* **TASK OBJECTIVE**
Below this line are records; write out exactly the lines from the one containing "Write the bpy" through the one containing "COL = SC.collection", with the pictures left out.

* **SOURCE DATA**
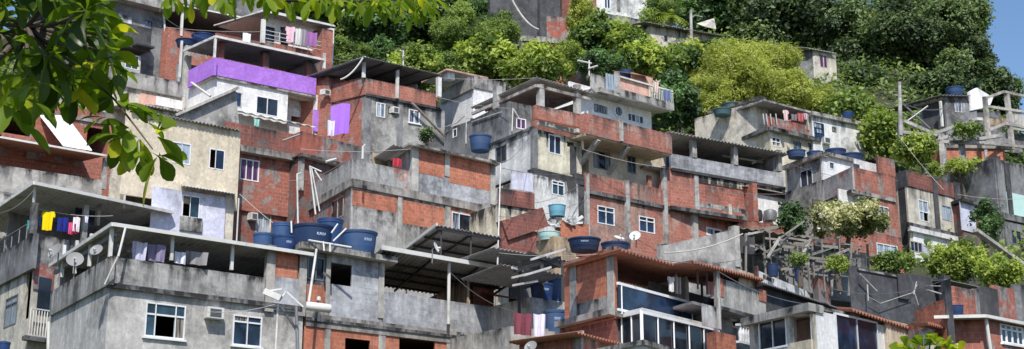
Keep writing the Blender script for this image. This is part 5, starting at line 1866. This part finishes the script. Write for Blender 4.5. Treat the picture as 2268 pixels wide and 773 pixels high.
tank_on(w, 1234, 612, 22, 2.2, r_[3], 'upright blue tank in shade pressed against the brick tower')
w.wallF('back_wall', 'mould', (1130, 620, 1262, 702), 4.5, .1)
w.bF('ledge_pipe', 'lightconcrete', (1192, 728, 1260, 737), -.4, .0, ref=-.2)
ac_unit(H['darkroof'], (861, 237, 875, 251), 'rusty air conditioner set in the hole of the mouldy floor under the dark sheet roof', k=.12)
ac_unit(H['ledgecream'], (1762, 335, 1779, 347), 'grey air conditioner under the middle window of the cream house below the yellowish tree')
ac_unit(H['purple'], (380, 125, 396, 150), 'white air conditioner on the brick end of the purple house', 'L', k=-.2) if False else None
# rubble and pale scraps beside the cyan tank
rb = random.Random(9)
mb = MB()
for k in range(46):
    px = rb.uniform(1222, 1284)
    c_ = H['stainlow'].PF(px, 500 - 14 * sin((px - 1215) / 75 * pi) + rb.uniform(-6, 8), -1.5 + rb.uniform(-.3, .5))
    d_ = V((rb.uniform(-1, 1), rb.uniform(-.6, .6), rb.uniform(-.35, .35))).normalized() * rb.uniform(.06, .36)
    mb.bar(c_ - d_, c_ + d_, rb.uniform(.1, .3), rb.uniform(.04, .2))
o = mb.build('rubble', 'whitedirty', None, P(1230, 512, 58))
tag(o, kind='stuff')
o['label'] = 'broken pale slabs and scraps heaped below the sky blue tank'

gc = 'cables strung between the houses'
for i, (a_, b_, lab) in enumerate((
        ((366, 60, 80), (585, 70, 81), 'thin cable from the dark grey block to the white-ceilinged balcony'),
        ((531, 290, 56.5), (665, 330, 60), 'thin cable along the dim recessed brick front'),
        ((640, 400, 57), (779, 345, 57), 'thin cable rising to the parapet of the central brick house'),
        ((970, 215, 76), (1128, 240, 67.5), 'thin cable from the terracotta parapet to the soot-dark annex'),
        ((1110, 372, 56), (1297, 380, 65), 'thin cable from the white mast to the red balcony house'),
        ((1104, 480, 55), (1300, 440, 65), 'thin cable over the rubble beside the sky blue tank'),
        ((1104, 560, 50), (1363, 560, 44), 'thin cable from the white mast to the brick tower'),
        ((1470, 400, 65), (1740, 430, 66), 'thin cable across the smooth red brick below the long roof'),
        ((1740, 360, 69), (1988, 400, 70), 'thin cable along the blue-grey house roof'),
        ((1990, 300, 78.5), (2090, 420, 70), 'thin cable dropping from the concrete frame'),
        ((1590, 600, 46.5), (1800, 675, 41), 'thin cable from the short tiled roof to the white house'),
        ((1845, 640, 49), (2092, 620, 44), 'thin cable over the black netting'),
        ((616, 672, 44), (452, 690, 42.5), 'thin cable from the broken bracket along the grey house wall'),
        ((994, 600, 45), (1138, 690, 47), 'thin cable along the blue-grey parapet'),
        ((76, 420, 51.5), (-20, 470, 49), 'thin cable at the end of the laundry terrace'),
        ((2120, 430, 70), (2268, 440, 72), 'thin cable towards the soot-black house'),
        ((1298, 262, 64), (1487, 302, 66.5), 'thin cable along the top red balcony band'),
        ((1182, 285, 63), (1110, 362, 57), 'thin cable from the streaked cream corner to the white mast'),
        ((1290, 330, 64), (1474, 372, 66), 'thin cable under the red balcony band'),
        ((1297, 400, 65.5), (1180, 450, 60), 'thin cable from the red balcony house to the sky blue tank'),
        ((807, 215, 76), (700, 215, 74), 'thin cable between the purple sheet and the purple balcony'),
        ((910, 330, 57.5), (665, 330, 60), 'thin cable over the grey patched parapet'),
        ((475, 90, 74), (366, 40, 80), 'thin cable from the purple house post to the dark grey block'),
        ((718, 120, 75), (806, 125, 75.8), 'thin cable from the white beam to the dark sheet roof'),
        ((973, 172, 75.5), (1190, 172, 69.5), 'thin cable between the dark sheet roof and the grey roof'),
        ((1700, 290, 79), (1830, 345, 69.5), 'thin cable dropping past the cream house windows'),
        ((1363, 545, 43.5), (1640, 575, 46), 'thin cable along the tiled roofs'),
        ((531, 430, 56), (700, 560, 47), 'thin cable slanting down to the tank slab'))):
    line(lab, a_, b_, .12 + .1 * (i % 3), .011, 'greymetal' if i % 3 else 'rope', 'cable', 'cable', gc)
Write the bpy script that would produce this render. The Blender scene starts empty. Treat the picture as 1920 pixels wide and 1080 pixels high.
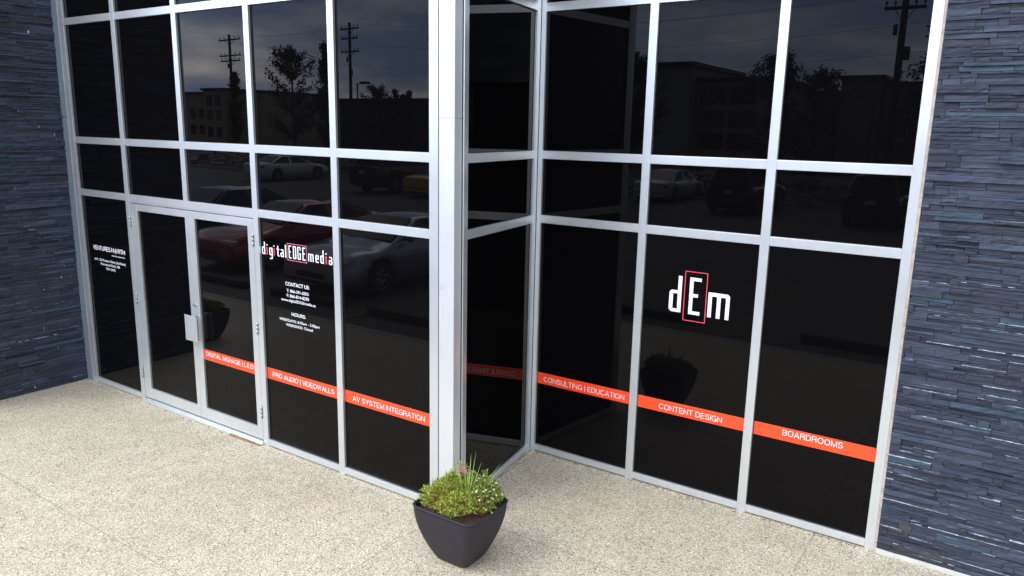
import bpy, bmesh, math, random
from mathutils import Vector, Matrix, noise
from math import sin, cos, pi, radians
random.seed(7)
D = bpy.data
SC = bpy.context.scene
COL = SC.collection

# ------------------------------------------------------------------ camera
CAM = Vector((7.3364, -4.1057, 2.8545))
yaw, pitch, roll = radians(33.766), radians(11.934), radians(1.188)
fw = Vector((-sin(yaw)*cos(pitch), cos(yaw)*cos(pitch), -sin(pitch)))
rt = Vector((cos(yaw), sin(yaw), 0)); up = rt.cross(fw)
rt, up = rt*cos(roll) + up*sin(roll), up*cos(roll) - rt*sin(roll)
cd = D.cameras.new('camera'); cam = D.objects.new('camera', cd); COL.objects.link(cam)
cd.sensor_width = 36; cd.lens = 36*1422.9/1920; cd.clip_start = .05; cd.clip_end = 2000
cam.matrix_world = Matrix(((rt.x, up.x, -fw.x, CAM.x), (rt.y, up.y, -fw.y, CAM.y), (rt.z, up.z, -fw.z, CAM.z), (0, 0, 0, 1)))
SC.camera = cam

# ------------------------------------------------------------------ sky and sun
SUN_EL, SUN_AZ = radians(46), radians(214)
W = D.worlds.new('World'); SC.world = W; W.use_nodes = True
nt = W.node_tree; N = nt.nodes; LK = nt.links
bg = N['Background']
sky = N.new('ShaderNodeTexSky'); sky.sky_type = 'NISHITA'; sky.sun_disc = False
sky.sun_elevation = SUN_EL; sky.sun_rotation = SUN_AZ; sky.air_density = 1.2; sky.dust_density = 2.0
tc = N.new('ShaderNodeTexCoord')
mp = N.new('ShaderNodeMapping'); mp.inputs['Scale'].default_value = (1.0, 1.0, 4.2); mp.inputs['Location'].default_value = (3.1, .7, .4)
LK.new(tc.outputs['Generated'], mp.inputs['Vector'])
n1 = N.new('ShaderNodeTexNoise'); n1.inputs['Scale'].default_value = 2.6; n1.inputs['Detail'].default_value = 7; n1.inputs['Roughness'].default_value = .55
LK.new(mp.outputs[0], n1.inputs['Vector'])
cr = N.new('ShaderNodeValToRGB'); LK.new(n1.outputs['Fac'], cr.inputs[0])
e = cr.color_ramp.elements
e[0].position = .40; e[0].color = (3.2, 4.5, 7.6, 1)
e[1].position = .63; e[1].color = (17.5, 16.4, 15.2, 1)
m = e.new(.5); m.color = (6.6, 7.5, 9.6, 1)
mx = N.new('ShaderNodeMix'); mx.data_type = 'RGBA'; mx.inputs[0].default_value = .88
nrm = N.new('ShaderNodeVectorMath'); nrm.operation = 'DOT_PRODUCT'; LK.new(tc.outputs['Generated'], nrm.inputs[0])
nrm.inputs[1].default_value = (sin(SUN_AZ)*cos(.62), cos(SUN_AZ)*cos(.62), sin(.62))
gl_ = N.new('ShaderNodeMapRange'); gl_.inputs[1].default_value = -.1; gl_.inputs[2].default_value = 1.0; gl_.inputs[3].default_value = .46; gl_.inputs[4].default_value = 1.95
LK.new(nrm.outputs['Value'], gl_.inputs[0])
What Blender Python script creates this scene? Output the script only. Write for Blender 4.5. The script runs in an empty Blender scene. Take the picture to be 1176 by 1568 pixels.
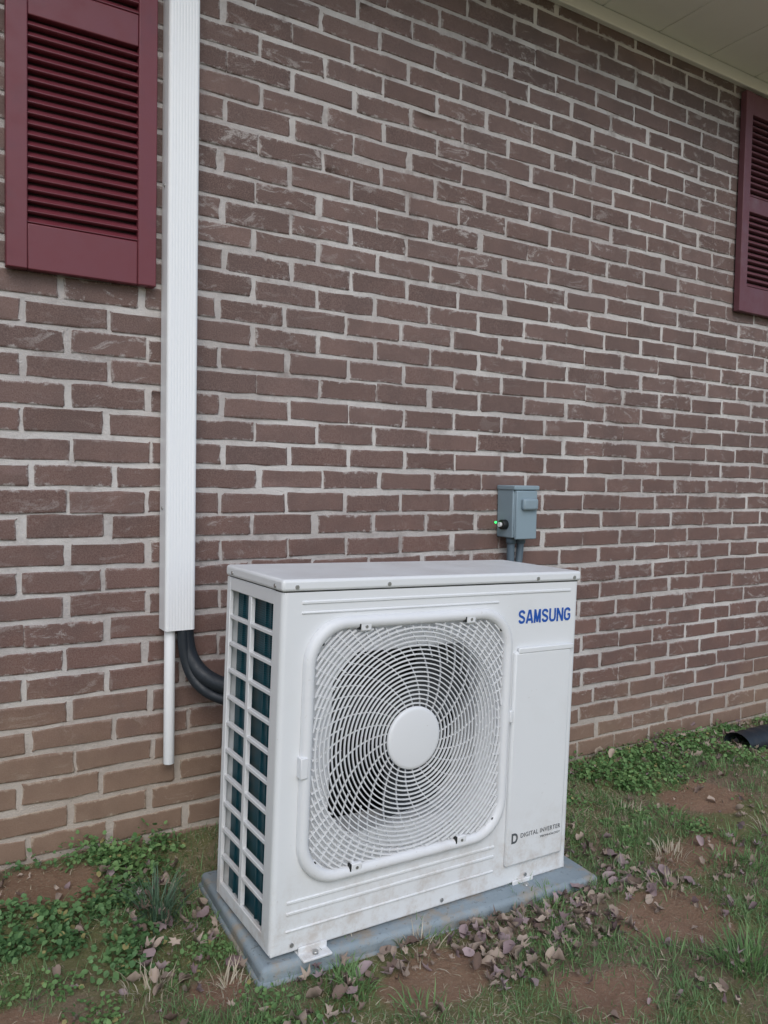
import bpy, math, numpy as np
from mathutils import Matrix, Vector
rng=np.random.default_rng(7)
D=bpy.data; C=bpy.context
scene=C.scene
# ------------------------------------------------------------------ helpers
def link(o,parent=None):
    scene.collection.objects.link(o)
    if parent is not None: o.parent=parent
    return o
def empty(name,loc=(0,0,0),rot=(0,0,0)):
    e=D.objects.new(name,None); e.location=loc; e.rotation_euler=rot; e.empty_display_size=.1
    return link(e)
def mesh_np(name,V,F,mat=None,parent=None,smooth=False,col=None,uv=None):
    V=np.asarray(V,dtype=np.float32); F=np.asarray(F,dtype=np.int32); k=F.shape[1]
    me=D.meshes.new(name); me.vertices.add(len(V)); me.vertices.foreach_set('co',V.ravel())
    me.loops.add(F.size); me.loops.foreach_set('vertex_index',F.ravel())
    me.polygons.add(len(F)); me.polygons.foreach_set('loop_start',np.arange(0,F.size,k,dtype=np.int32))
    me.polygons.foreach_set('loop_total',np.full(len(F),k,dtype=np.int32))
    me.update(calc_edges=True)
    if smooth: me.polygons.foreach_set('use_smooth',np.ones(len(F),dtype=bool))
    if col is not None:
        a=me.color_attributes.new('Col','FLOAT_COLOR','POINT')
        c=np.ones((len(V),4),dtype=np.float32); c[:,:3]=col; a.data.foreach_set('color',c.ravel())
    if uv is not None:
        l=me.uv_layers.new(name='UVMap'); l.data.foreach_set('uv',np.asarray(uv,dtype=np.float32)[F.ravel()].ravel())
    me.validate()
    o=D.objects.new(name,me)
    if mat: me.materials.append(mat)
    return link(o,parent)
def mesh_py(name,V,F,mat=None,parent=None,smooth=False):
    me=D.meshes.new(name); me.from_pydata([tuple(v) for v in V],[],[tuple(f) for f in F]); me.update()
    if smooth:
        for p in me.polygons: p.use_smooth=True
    if mat: me.materials.append(mat)
    return link(D.objects.new(name,me),parent)
BV=[(0,0,0),(1,0,0),(1,1,0),(0,1,0),(0,0,1),(1,0,1),(1,1,1),(0,1,1)]
BF=[(0,3,2,1),(4,5,6,7),(0,1,5,4),(1,2,6,5),(2,3,7,6),(3,0,4,7)]
def boxes(name,lst,mat,parent=None,bevel=0,seg=2):
    V=[];F=[]
    for (a,b) in lst:
        n=len(V)
        for v in BV: V.append(tuple(a[i]+(b[i]-a[i])*v[i] for i in range(3)))
        for f in BF: F.append(tuple(n+i for i in f))
    o=mesh_py(name,V,F,mat,parent)
    if bevel>0:
        m=o.modifiers.new('bev','BEVEL'); m.width=bevel; m.segments=seg; m.limit_method='ANGLE'
        for p in o.data.polygons: p.use_smooth=True
        try:
            o.data.set_sharp_from_angle(angle=math.radians(50))
        except Exception: pass
    return o
def tube(name,pts,r,mat,parent=None,res=8,nurbs=True):
    cu=D.curves.new(name,'CURVE'); cu.dimensions='3D'; cu.bevel_depth=r; cu.bevel_resolution=res; cu.use_fill_caps=True
    if nurbs:
        s=cu.splines.new('NURBS'); s.points.add(len(pts)-1)
        for i,p in enumerate(pts): s.points[i].co=(*p,1)
        s.order_u=4; s.use_endpoint_u=True; s.resolution_u=12
    else:
        s=cu.splines.new('POLY'); s.points.add(len(pts)-1)
        for i,p in enumerate(pts): s.points[i].co=(*p,1)
    cu.materials.append(mat)
    return link(D.objects.new(name,cu),parent)
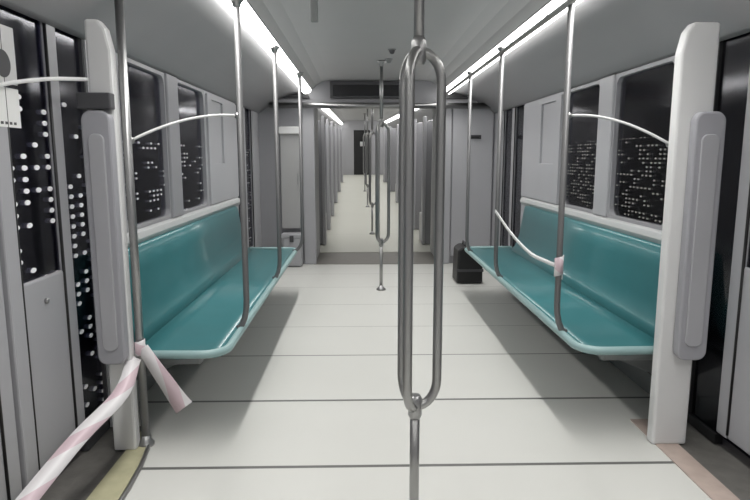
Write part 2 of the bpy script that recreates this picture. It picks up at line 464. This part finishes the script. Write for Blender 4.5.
# ------------------------------------------------------------------ stanchions at the bench edges
def stanchion(s, y, label, ztop=2.21, T=I4, off=.845):
    x = CX+s*off
    t = thing('grab_pole', (x, y, 0), label, 'pole', 'poles along the bench edges', T)
    o = (x, y, 0)
    # shaft stands on the bench edge with a short bend back to it
    pts = [(x, y, ztop), (x, y, .62)] + [(x+s*(.90-off)*(1-math.cos(R(a))), y, .62-.16*math.sin(R(a))) for a in (20, 40, 60, 75, 90)]
    obj('shaft', tube(B(), pts, .0165, 14), M['steel_mid'], t, o)
    obj('top_flange', lathe(B(), [(.038, ztop-.004), (.038, ztop-.016), (.024, ztop-.03), (.018, ztop-.05)], x, y), M['steel'], t, o)
    return t
for s, y, lb in ((-1, 3.25, 'steel grab pole on the left bench edge, nearest of the left row'),
                 (-1, 4.62, 'steel grab pole on the left bench edge, middle one of the left row'),
                 (-1, 6.0, 'steel grab pole on the left bench edge, last before the gangway'),
                 (1, 3.13, 'steel grab pole on the right bench edge with curved rail and tape tied to it'),
                 (1, 4.62, 'steel grab pole on the right bench edge, middle one, far end of the sagging tape'),
                 (1, 5.92, 'steel grab pole on the right bench edge, last before the gangway')):
    stanchion(s, y, lb, off=.80 if y == 6.0 else .845)

# floor-to-ceiling pole at the left doorway
px, py = CX-1.272, 2.80
t = thing('door_pole', (px, py, 0), 'tall steel pole from floor to ceiling at the left doorway with tape tied to it', 'pole')
obj('shaft', tube(B(), [(px, py, .0), (px, py, 2.16)], .019, 16), M['steel'], t, (px, py, 0))
obj('floor_flange', lathe(B(), [(.04, .0), (.04, .012), (.024, .03), (.02, .05)], px, py), M['steel'], t, (px, py, 0))

# curved rails from the first stanchions back to the screens
def curved_rail(pts, label):
    t = thing('curved_rail', pts[0], label, 'handrail')
    P = [Vector(p) for p in pts]; out = []
    for k in range(17):                         # quadratic through three points
        u = k/16; a, b, c = P
        out.append(a*(2*(u-.5)*(u-1)) + b*(-4*u*(u-1)) + c*(2*u*(u-.5)))
    obj('rail', tube(B(), out, .0068, 10), M['rail_white'], t, pts[0])
    for q in (out[0], out[-1]):
        bm = B(); lathe(bm, [(.001, -.018), (.014, -.012), (.018, 0), (.014, .012), (.001, .018)], 0, 0, 12); bmesh.ops.translate(bm, verts=bm.verts[:], vec=q)
        obj('end_clamp', bm, M['steel'], t, pts[0])
    return t
curved_rail([(CX-.86, 3.25, 1.615), (CX-1.065, 3.06, 1.585), (CX-1.268, 2.83, 1.475)], 'thin pale curved rail across the left windows to the door pole')
curved_rail([(CX+.86, 3.13, 1.61), (CX+1.06, 3.02, 1.58), (CX+1.262, 2.87, 1.46)], 'thin pale curved rail across the right windows to the white screen post')

# ------------------------------------------------------------------ draught screens beside the doors
def screen(s, label):
    x0 = CX+s*1.24
    o = (CX+s*1.32, 2.85, 0)
    t = thing('draught_screen', o, label, 'partition', 'screens beside the near doors')
    ua, ub = (1.215, 1.385) if s > 0 else (1.296, 1.405)
    prof = [(ua, 0), (ub, 0), (ub, 1.99), (ua+.05, 1.99), (ua+.02, 1.95), (ua, 1.86)]
    obj('post', prism(B(), [(CX+s*u, z) for u, z in prof], 2.735, 2.80), M['wall_light'], t, o, bevel=.012)
    ua, ub = (1.275, 1.415) if s > 0 else (1.296, 1.425)
    rr = rrect(ua, ub, .45, 1.60, .045)
    obj('panel', prism(B(), [(CX+s*u, z) for u, z in rr], 2.68, 2.734), M['screen_grey'], t, o, bevel=.01)
    if s < 0:
        xa, xb = sorted((CX+s*1.290, CX+s*1.435))
        obj('top_band', box(B(), xa, xb, 2.68, 2.734, 1.605, 1.675), M['darkgrey'], t, o, bevel=.006)['label'] = 'dark band'
    rr = rrect(ua+.03, ub-.03, .52, 1.50, .03)
    obj('inset', prism(B(), [(CX+s*u, z) for u, z in rr], 2.672, 2.69), M['door'], t, o, bevel=.004)
    return t
screen(-1, 'pale draught screen with a dark band beside the left door')
screen(1, 'bright white draught screen post and grey panel beside the right black doorway')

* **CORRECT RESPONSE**
Write the bpy script that would produce this render. The Blender scene starts empty. Treat the picture as 1920 pixels wide and 1080 pixels high.
import bpy, bmesh, math, random
from mathutils import Vector, Matrix, noise
from math import sin, cos, pi, radians
random.seed(7)
D = bpy.data
SC = bpy.context.scene
COL = SC.collection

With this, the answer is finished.